Review: Ghostbusters, don't be afraid to watch it

Fri. July 15, 2016 1:12 PM by Gregg Shapiro

First the bad news; the Ghostbusters (Columbia/Sony) remake is too damn long. The sequence near the end, in which the vortex is opened and countless ghosts terrorize the city and its denizens, feels especially and unnecessarily endless.

But wait, the good news outweighs the bad. Ghostbusters has more laughs per minute than just about any other comedy released in 2016. An occasionally touching buddy movie with a strong emphasis on female friendship (sisterhood is powerful!), it also features a male character so hot the screen almost melts each time he appears. He is even referred to as "beefcake" – and this is said by another male character!

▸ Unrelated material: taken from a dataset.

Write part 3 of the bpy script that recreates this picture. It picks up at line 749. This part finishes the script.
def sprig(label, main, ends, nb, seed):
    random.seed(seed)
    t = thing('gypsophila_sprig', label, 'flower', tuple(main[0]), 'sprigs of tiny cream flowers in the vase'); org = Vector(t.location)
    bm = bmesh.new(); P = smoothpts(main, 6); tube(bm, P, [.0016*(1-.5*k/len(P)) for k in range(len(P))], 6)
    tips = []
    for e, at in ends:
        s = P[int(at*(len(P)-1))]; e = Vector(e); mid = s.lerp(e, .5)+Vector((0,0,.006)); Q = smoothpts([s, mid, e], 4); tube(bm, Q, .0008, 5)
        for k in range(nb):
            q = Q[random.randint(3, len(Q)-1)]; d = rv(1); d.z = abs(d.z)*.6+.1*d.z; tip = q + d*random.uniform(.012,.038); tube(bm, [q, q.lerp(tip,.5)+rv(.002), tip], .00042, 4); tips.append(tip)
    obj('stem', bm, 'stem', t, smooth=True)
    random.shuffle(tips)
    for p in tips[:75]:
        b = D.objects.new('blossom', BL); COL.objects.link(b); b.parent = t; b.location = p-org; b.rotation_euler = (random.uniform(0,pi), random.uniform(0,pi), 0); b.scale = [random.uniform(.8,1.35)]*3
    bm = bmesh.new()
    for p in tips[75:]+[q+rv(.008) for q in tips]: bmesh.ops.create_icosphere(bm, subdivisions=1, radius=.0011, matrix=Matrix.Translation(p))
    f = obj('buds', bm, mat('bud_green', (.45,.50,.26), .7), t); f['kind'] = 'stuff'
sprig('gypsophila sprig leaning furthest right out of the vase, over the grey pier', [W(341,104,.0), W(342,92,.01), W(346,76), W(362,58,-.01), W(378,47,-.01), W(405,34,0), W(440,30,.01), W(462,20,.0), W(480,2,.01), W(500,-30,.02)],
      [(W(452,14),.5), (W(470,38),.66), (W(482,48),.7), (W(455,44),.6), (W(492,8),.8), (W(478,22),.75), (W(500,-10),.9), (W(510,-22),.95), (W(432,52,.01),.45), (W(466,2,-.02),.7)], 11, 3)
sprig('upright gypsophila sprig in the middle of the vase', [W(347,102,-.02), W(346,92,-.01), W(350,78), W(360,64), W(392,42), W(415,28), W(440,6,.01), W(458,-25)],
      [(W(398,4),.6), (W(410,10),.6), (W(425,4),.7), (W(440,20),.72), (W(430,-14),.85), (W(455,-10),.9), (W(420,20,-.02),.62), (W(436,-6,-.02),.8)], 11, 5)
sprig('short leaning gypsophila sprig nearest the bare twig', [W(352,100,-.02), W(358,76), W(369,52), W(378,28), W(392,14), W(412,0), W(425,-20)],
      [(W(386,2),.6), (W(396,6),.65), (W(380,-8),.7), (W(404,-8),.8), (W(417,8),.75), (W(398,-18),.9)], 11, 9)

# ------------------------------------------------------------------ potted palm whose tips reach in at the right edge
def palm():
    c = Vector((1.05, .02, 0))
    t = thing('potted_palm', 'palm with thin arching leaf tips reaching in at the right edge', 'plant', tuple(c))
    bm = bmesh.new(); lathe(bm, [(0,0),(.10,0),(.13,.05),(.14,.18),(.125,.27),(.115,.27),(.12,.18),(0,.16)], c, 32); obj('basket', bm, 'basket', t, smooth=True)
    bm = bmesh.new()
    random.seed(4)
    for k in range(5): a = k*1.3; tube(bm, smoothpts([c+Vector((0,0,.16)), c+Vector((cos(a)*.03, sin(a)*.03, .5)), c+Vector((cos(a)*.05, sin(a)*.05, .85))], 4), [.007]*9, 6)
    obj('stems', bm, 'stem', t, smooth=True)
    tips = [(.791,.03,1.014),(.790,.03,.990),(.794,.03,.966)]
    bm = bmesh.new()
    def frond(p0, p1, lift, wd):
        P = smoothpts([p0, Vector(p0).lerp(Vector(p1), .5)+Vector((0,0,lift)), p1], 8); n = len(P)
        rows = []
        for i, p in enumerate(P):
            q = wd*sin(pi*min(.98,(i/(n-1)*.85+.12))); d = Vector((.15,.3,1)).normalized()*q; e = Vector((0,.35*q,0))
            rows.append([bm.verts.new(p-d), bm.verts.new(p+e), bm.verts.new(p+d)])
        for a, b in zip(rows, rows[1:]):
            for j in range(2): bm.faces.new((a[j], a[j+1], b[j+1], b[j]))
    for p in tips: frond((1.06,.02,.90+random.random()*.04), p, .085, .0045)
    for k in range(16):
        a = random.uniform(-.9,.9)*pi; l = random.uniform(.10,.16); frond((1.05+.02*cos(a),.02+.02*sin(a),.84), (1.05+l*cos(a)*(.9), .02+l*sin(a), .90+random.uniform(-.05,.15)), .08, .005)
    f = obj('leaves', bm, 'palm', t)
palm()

Childhood friends Erin (Kristen Wiig) and Abby (Melissa McCarthy) haven't spoken in years. After writing a book together about that their firmly held belief in ghosts they went their separate ways. Erin considers herself a serious academic on a tenure track, teaching at a prestigious university, and wants nothing to do with ghouls. Abby, on the other hand, runs a lab at a less esteemed school, and continues ghost-hunting. She's also still selling the book they co-authored online and elsewhere.

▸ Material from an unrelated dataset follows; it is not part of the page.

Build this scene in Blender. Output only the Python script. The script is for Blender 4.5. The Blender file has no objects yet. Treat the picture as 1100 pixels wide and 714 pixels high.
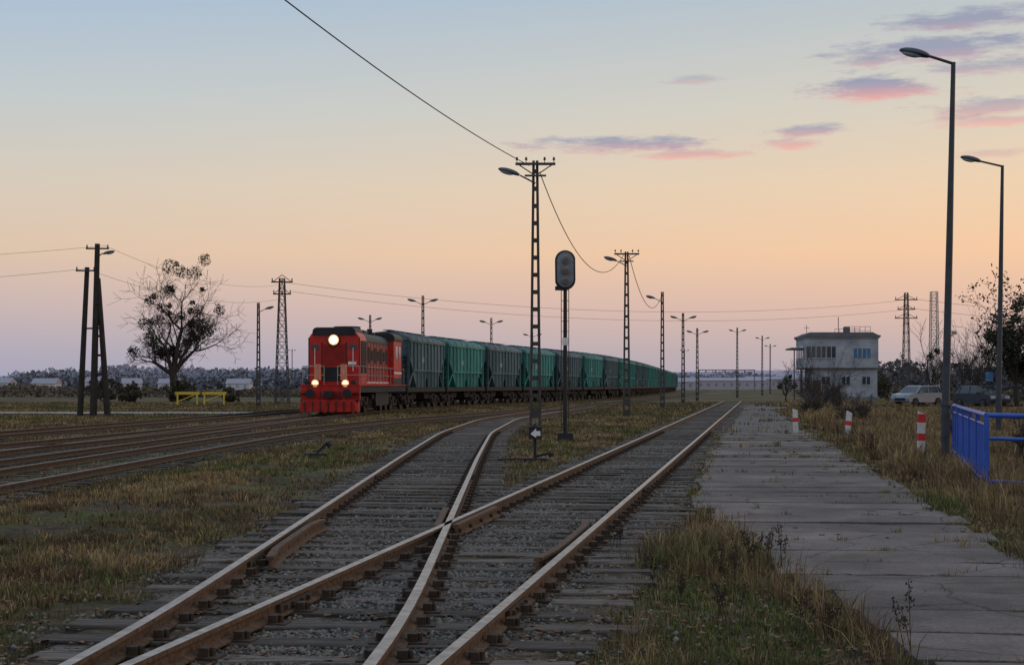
import bpy, math, random
import numpy as np
from mathutils import Vector, Matrix
random.seed(3); rng = np.random.default_rng(7)
scene = bpy.context.scene
def L(c): c=c/255.0; return c/12.92 if c<=0.04045 else ((c+0.055)/1.055)**2.4
def S(r,g,b): return (L(r),L(g),L(b))
# ------------------------------------------------------------ materials
def mat(name, col, rough=.8, metal=0.0, var=.3, scale=3.0, bump=.2, col2=None, sc3=None, emit=None, estr=1.0, spec=.3, island=None):
    m=bpy.data.materials.new(name); m.use_nodes=True; nt=m.node_tree; N=nt.nodes; K=nt.links
    b=N['Principled BSDF']; b.inputs['Roughness'].default_value=rough; b.inputs['Metallic'].default_value=metal
    b.inputs['Specular IOR Level'].default_value=spec
    tc=N.new('ShaderNodeTexCoord'); mp=N.new('ShaderNodeMapping'); K.new(tc.outputs['Object'],mp.inputs[0])
    if sc3: mp.inputs['Scale'].default_value=sc3
    n=N.new('ShaderNodeTexNoise'); n.inputs['Scale'].default_value=scale; n.inputs['Detail'].default_value=7; n.inputs['Roughness'].default_value=.65
    K.new(mp.outputs[0],n.inputs['Vector'])
    r=N.new('ShaderNodeValToRGB'); r.color_ramp.elements[0].position=.33; r.color_ramp.elements[1].position=.67
    c1=[x*(1-var) for x in col]; c2=[min(1,x*(1+var)) for x in col] if col2 is None else list(col2)
    r.color_ramp.elements[0].color=(*c1,1); r.color_ramp.elements[1].color=(*c2,1)
    K.new(n.outputs[0],r.inputs[0]); out=r.outputs[0]
    if island:
        g=N.new('ShaderNodeNewGeometry'); r2=N.new('ShaderNodeValToRGB'); r2.color_ramp.elements[0].color=(*island[0],1); r2.color_ramp.elements[1].color=(*island[1],1)
        K.new(g.outputs['Random Per Island'],r2.inputs[0]); x=N.new('ShaderNodeMix'); x.data_type='RGBA'; x.blend_type='MULTIPLY'; x.inputs[0].default_value=1
        K.new(out,x.inputs[6]); K.new(r2.outputs[0],x.inputs[7]); out=x.outputs[2]
    K.new(out,b.inputs['Base Color'])
    if bump:
        n2=N.new('ShaderNodeTexNoise'); n2.inputs['Scale'].default_value=scale*6; n2.inputs['Detail'].default_value=5
        K.new(mp.outputs[0],n2.inputs['Vector'])
        bp=N.new('ShaderNodeBump'); bp.inputs['Strength'].default_value=bump; bp.inputs['Distance'].default_value=.02
        K.new(n2.outputs[0],bp.inputs['Height']); K.new(bp.outputs[0],b.inputs['Normal'])
    if emit:
        b.inputs['Emission Color'].default_value=(*emit,1); b.inputs['Emission Strength'].default_value=estr
    return m
def attr_mat(name, rough=.8, trans=0):
    m=bpy.data.materials.new(name); m.use_nodes=True; nt=m.node_tree; b=nt.nodes['Principled BSDF']
    a=nt.nodes.new('ShaderNodeAttribute'); a.attribute_name='Col'
    nt.links.new(a.outputs['Color'],b.inputs['Base Color']); b.inputs['Roughness'].default_value=rough
    b.inputs['Specular IOR Level'].default_value=.15
    return m
# ------------------------------------------------------------ mesh builder
class MB:
    def __init__(s): s.v=[]; s.f=[]; s.m=[]
    def add(s,vs,fs,m=0):
        o=len(s.v); s.v.extend([tuple(x) for x in vs]); s.f.extend([tuple(i+o for i in f) for f in fs]); s.m.extend([m]*len(fs))
    def box(s,c,size,m=0,R=None,taper=1.0):
        hx,hy,hz=size[0]/2,size[1]/2,size[2]/2
        vs=[]
        for z in (-1,1):
            t=taper if z>0 else 1
            for x,y in ((-1,-1),(1,-1),(1,1),(-1,1)):
                p=Vector((x*hx*t,y*hy*t,z*hz))
                if R is not None: p=R@p
                vs.append(p+Vector(c))
        s.add(vs,[(3,2,1,0),(4,5,6,7),(0,1,5,4),(1,2,6,5),(2,3,7,6),(3,0,4,7)],m)
    def tube(s,p0,p1,r0,r1=None,n=6,m=0,cap=True):
        if r1 is None: r1=r0
        p0=Vector(p0);p1=Vector(p1); d=(p1-p0)
        if d.length<1e-6: return
        d.normalize(); a=Vector((0,0,1)) if abs(d.z)<.9 else Vector((1,0,0))
        u=d.cross(a).normalized(); w=d.cross(u)
        vs=[]
        for p,r in ((p0,r0),(p1,r1)):
            for i in range(n):
                t=2*math.pi*i/n; vs.append(p+u*(math.cos(t)*r)+w*(math.sin(t)*r))
        fs=[(i,(i+1)%n,n+(i+1)%n,n+i) for i in range(n)]
        if cap: fs+= [tuple(range(n-1,-1,-1)),tuple(range(n,2*n))]
        s.add(vs,fs,m)
    def prismX(s,poly,x0,x1,m=0):
        n=len(poly); vs=[(x0,a,b) for a,b in poly]+[(x1,a,b) for a,b in poly]
        s.add(vs,[(i,(i+1)%n,n+(i+1)%n,n+i) for i in range(n)]+[tuple(range(n-1,-1,-1)),tuple(range(n,2*n))],m)
    def prismY(s,poly,y0,y1,m=0):
        n=len(poly); vs=[(a,y0,b) for a,b in poly]+[(a,y1,b) for a,b in poly]
        s.add(vs,[(i,(i+1)%n,n+(i+1)%n,n+i) for i in range(n)]+[tuple(range(n-1,-1,-1)),tuple(range(n,2*n))],m)
    def ell(s,c,r,m=0,n=10,k=6,R=None,zmin=-1.0):
        vs=[];fs=[]
        for j in range(k+1):
            ph=-math.pi/2+math.pi*j/k
            for i in range(n):
                t=2*math.pi*i/n
                p=Vector((math.cos(ph)*math.cos(t)*r[0],math.cos(ph)*math.sin(t)*r[1],max(math.sin(ph),zmin)*r[2]))
                if R is not None: p=R@p
                vs.append(p+Vector(c))
        for j in range(k):
            for i in range(n): fs.append((j*n+i,j*n+(i+1)%n,(j+1)*n+(i+1)%n,(j+1)*n+i))
        s.add(vs,fs,m)
    def mesh(s,name,mats,smooth=False):
        me=bpy.data.meshes.new(name); me.from_pydata(s.v,[],s.f)
        for m in mats: me.materials.append(m)
        me.polygons.foreach_set('material_index',s.m)
        if smooth: me.polygons.foreach_set('use_smooth',[True]*len(s.f))
        me.update(); return me
    def obj(s,name,mats,loc=(0,0,0),rz=0,parent=None,smooth=False,bevel=0):
        return mkobj(name,s.mesh(name,mats,smooth),loc,rz,parent,bevel)
def mkobj(name,me,loc=(0,0,0),rz=0,parent=None,bevel=0):
    o=bpy.data.objects.new(name,me); scene.collection.objects.link(o); o.location=loc; o.rotation_euler=(0,0,rz)
    if parent is not None: o.parent=parent
    if bevel:
        b=o.modifiers.new('bevel','BEVEL'); b.width=bevel; b.segments=2; b.limit_method='ANGLE'
    return o
def empty(name,loc=(0,0,0),rz=0):
    o=bpy.data.objects.new(name,None); scene.collection.objects.link(o); o.location=loc; o.rotation_euler=(0,0,rz); o.empty_display_size=.3; return o
def npmesh(name,V,F,mats,col=None,smooth=False):
    me=bpy.data.meshes.new(name); k=F.shape[1]
    me.vertices.add(len(V)); me.vertices.foreach_set('co',V.astype(np.float32).ravel())
    me.loops.add(F.size); me.loops.foreach_set('vertex_index',F.astype(np.int32).ravel())
    me.polygons.add(len(F)); me.polygons.foreach_set('loop_start',np.arange(0,F.size,k,dtype=np.int32))
    if smooth: me.polygons.foreach_set('use_smooth',np.ones(len(F),dtype=bool))
    for m in mats: me.materials.append(m)
    me.update(calc_edges=True)
    if col is not None:
        a=me.color_attributes.new('Col','FLOAT_COLOR','POINT'); c=np.ones((len(V),4),dtype=np.float32); c[:,:3]=col
        a.data.foreach_set('color',c.ravel())
    return me
_g=rng.random((256,256))
def vn(x,y):
    xi=np.floor(x).astype(int); yi=np.floor(y).astype(int); fx=x-xi; fy=y-yi
    fx=fx*fx*(3-2*fx); fy=fy*fy*(3-2*fy)
    g=lambda a,b:_g[a%256,b%256]
    return (g(xi,yi)*(1-fx)+g(xi+1,yi)*fx)*(1-fy)+(g(xi,yi+1)*(1-fx)+g(xi+1,yi+1)*fx)*fy
def fbm(x,y): return .5*vn(x,y)+.27*vn(x*2.1+7,y*2.1+3)+.15*vn(x*4.3+1,y*4.3+9)+.08*vn(x*9,y*9)
def sstep(a,b,x): t=np.clip((x-a)/(b-a),0,1); return t*t*(3-2*t)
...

A series of funny events suddenly Sidetrack Erin's academic career, reuniting her with Abby and, by extension, Abby's assistant Holtzmann (out comic actress Kate McKinnon who practically steals the show). After encountering one ghost, the women realize that they are onto something. Shortly thereafter they meet Patty (Leslie Jones), an MTA tollbooth employee, who not only leads them to a ghost living in a subway tunnel but can also identify Rowan (Neil Casey), the man responsible for unleashing the banshee onslaught. Rowan, a hotel bellhop on a revenge streak for years of mistreatment, has devised a piece of equipment to summon surly spirits and plans to unleash them on New York and the world.

Before you know it, Patty has joined Erin, Abby and Holtzmann. Bumbling but beautiful receptionist Kevin (Chris Hemsworth) completes the team. Slime is plentiful, as are ghost-busting devices. Of course, in post-9/11 New York, Homeland Security and an incompetent mayor (Andy Garcia) get involved. There's a converted, souped up hearse (instead of an ambulance) to transport the women. Original Ghostbuster cameos abound including Annie Potts (hotel desk clerk), Dan Aykroyd (cab driver), Ernie Hudson (funeral director) and the late Harold Ramis (represented by a bust), among others. Only Bill Murray, as debunker Martin Heiss, has any significant on-screen time. 

All in all, as summertime movie entertainment goes, the reboot of Ghostbusters (you know it's the first of many!) hits almost all of the right buttons. Don't be afraid to watch it.